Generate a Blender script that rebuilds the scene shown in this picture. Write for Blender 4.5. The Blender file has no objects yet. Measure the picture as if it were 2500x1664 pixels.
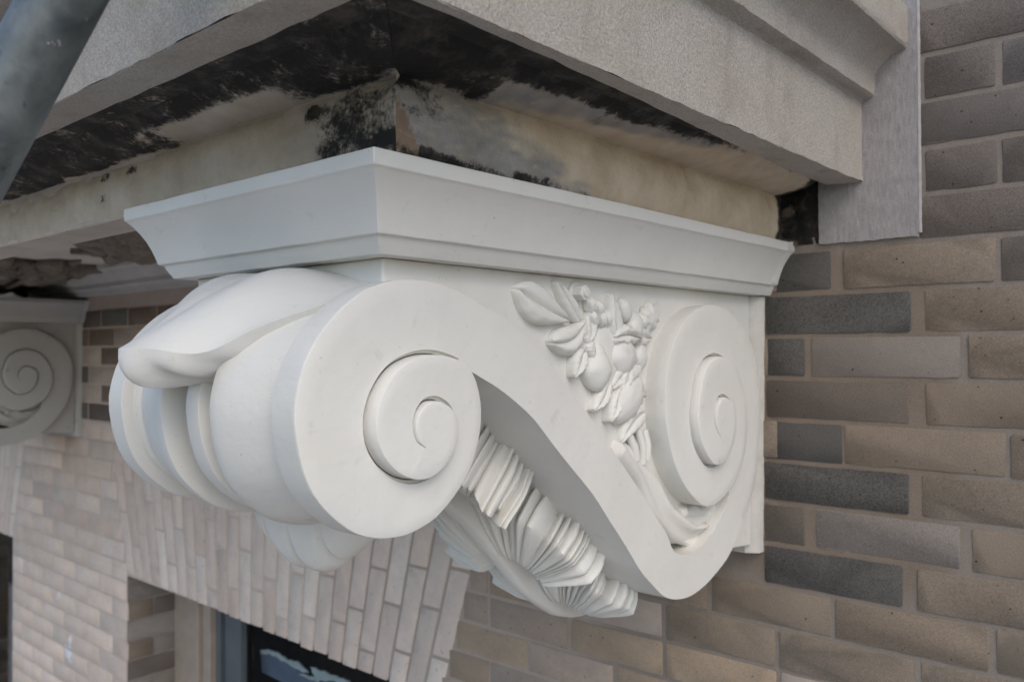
import bpy, bmesh, math, random
from mathutils import Vector, Matrix, noise
from mathutils.geometry import tessellate_polygon
R = math.radians
S = bpy.context.scene
COL = S.collection
random.seed(7)

# ------------------------------------------------------------------ camera, sky, sun, exposure
cd = bpy.data.cameras.new('camera'); cam = bpy.data.objects.new('camera', cd); COL.objects.link(cam)
cd.sensor_width = 36.0; cd.lens = 2060.7 / 2500 * 36
cd.clip_start = 0.02; cd.clip_end = 3000
yaw, pit, rol = .7178, .0124, -.0044
f0 = Vector((-math.sin(yaw)*math.cos(pit), math.cos(yaw)*math.cos(pit), math.sin(pit)))
r0 = Vector((math.cos(yaw), math.sin(yaw), 0)); u0 = r0.cross(f0)
rr = r0*math.cos(rol) + u0*math.sin(rol); uu = -r0*math.sin(rol) + u0*math.cos(rol)
M = Matrix((rr, uu, -f0)).transposed().to_4x4()
cam.matrix_world = M
cd.dof.use_dof = True; cd.dof.focus_distance = .88; cd.dof.aperture_fstop = 7.1
S.camera = cam

SUN_EL, SUN_AZ = 45, 122                       # azimuth clockwise from +y: a veiled warm sun to the right, blue-white sky in front of the facade
w = bpy.data.worlds.new('World'); S.world = w; w.use_nodes = True
nt = w.node_tree
sky = nt.nodes.new('ShaderNodeTexSky'); sky.sky_type = 'NISHITA'; sky.sun_disc = False
sky.sun_elevation = R(SUN_EL); sky.sun_rotation = R(SUN_AZ)
sky.air_density = 1.0; sky.dust_density = 1.6; sky.ozone_density = 1.0
nt.links.new(sky.outputs[0], nt.nodes['Background'].inputs[0])
nt.nodes['Background'].inputs[1].default_value = .15
sl = bpy.data.lights.new('sun', 'SUN'); sl.energy = .38; sl.angle = R(40); sl.color = (1, .88, .70)
so = bpy.data.objects.new('sun', sl); COL.objects.link(so)
a = R(SUN_AZ); e = R(SUN_EL)
sd = Vector((math.sin(a)*math.cos(e), math.cos(a)*math.cos(e), math.sin(e)))
so.rotation_euler = sd.to_track_quat('Z', 'Y').to_euler(); so.location = (0, -6, 9)
S.view_settings.view_transform = 'Standard'; S.view_settings.look = 'None'
S.view_settings.gamma = 1; S.view_settings.exposure = 0.84

# ------------------------------------------------------------------ helpers
YW = 1.3216                                    # face of the brick wall
def smooth(x, a, b):
    t = min(1, max(0, (x-a)/(b-a))) if a != b else float(x > a)
    return t*t*(3-2*t)
def n3(x, y, z, s=1.0): return noise.noise(Vector((x*s, y*s, z*s)))
def fb(x, y, z, s=1.0, o=4): return noise.fractal(Vector((x*s, y*s, z*s)), 1.0, 2.0, o)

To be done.
Select every line above that contains the word "objects", and copy it.

Complete response.
Generate a Blender script that rebuilds the scene shown in this picture. Write for Blender 4.5. The Blender file has no objects yet. Measure the picture as if it were 2500x1664 pixels.
cd = bpy.data.cameras.new('camera'); cam = bpy.data.objects.new('camera', cd); COL.objects.link(cam)
so = bpy.data.objects.new('sun', sl); COL.objects.link(so)